On Wednesday night at the Rose Theater in the Time Warner Center, Ms. Meade returned to sing the title role in Donizetti's Parisina d'Este with the Opera Orchestra of New York. This has been a hard century for OONY, with its schedule reduced to an occasional opera performance when backers cn be found, and the collapse of the organization's relationship with conductor Alberto Veronese, himself picked to succeed its long-term music director Eve Queler.

Ms. Queler was back on the podium for this concert performance, an opera that the OONY introduced to New York audiences way back in 1974, with Spanish soprano Montserrat Caballe in the lead role. It is a lesser Donizetti piece, sort of a warm-up for Lucrezia Borgia with its tale of a highly dysfunctional family in Renaissance Italy, turning on each other with all the enthusiasm of an episode of Game of Thrones.

The demanding title role (the opera is based on a poem by Lord Byron) seems like it would be like a perfect fit for Ms. Meade, but this concert did not find the singer at her best. She entered cautiously, and that famous bel canto voice of hers has started to develop a pronounced break between its middle register and the upper reaches of head voice that produce those dazzling effect. There was an absence of trill, and the notes, while pretty were ultimately unconvincing.

Even less convincing was what happened in the second act, where her character's big dramatic scena was sung with a tone that sounded gritty, especially when singing at full volume over the orchestra and chorus. She was better in the quartet that rung down the act, but her quick suicide at the end of the short third act sounded hurried. With a singer like Ms. Meade, the show is all about the voice and hers is heading on a downward path.

Tenor Aaron Blake is a little guy with a big voice, a tenor on the rise. Hhis instrument sounded rapier-like, with an impressive, sharpish tip but not much in the way of dramatic presence. That was provided by baritone Yunpang Wang as the Duke Azzo, the villain of the piece. His blusterings made him a bit of a one-note character but an entertaining one. Even better was the enormously tall Sava Vernic as Ernesto. His towering presence and black, sonorous instrument guarantee a long career playing Italian fathers and German villains on the operatic stage.

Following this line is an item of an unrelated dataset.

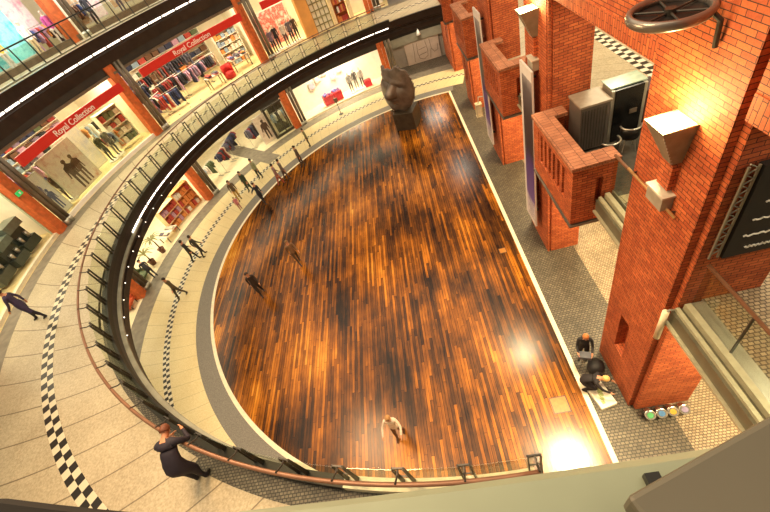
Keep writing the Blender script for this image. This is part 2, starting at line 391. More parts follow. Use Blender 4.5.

The OONY Orchestra sounded ragged and under-rehearsed. For three acts, he players looked and sounded bored, plinking away at Donizetti on another stage, and there was an unforgivable off-the-beat boom from the gran casa that nearly ruined the Act II finale. The New York Choral Ensemble, arranged behind the orchestra in the unusual configuration of the Rose Theater, were on the ball under the leadership of Italo Marchini.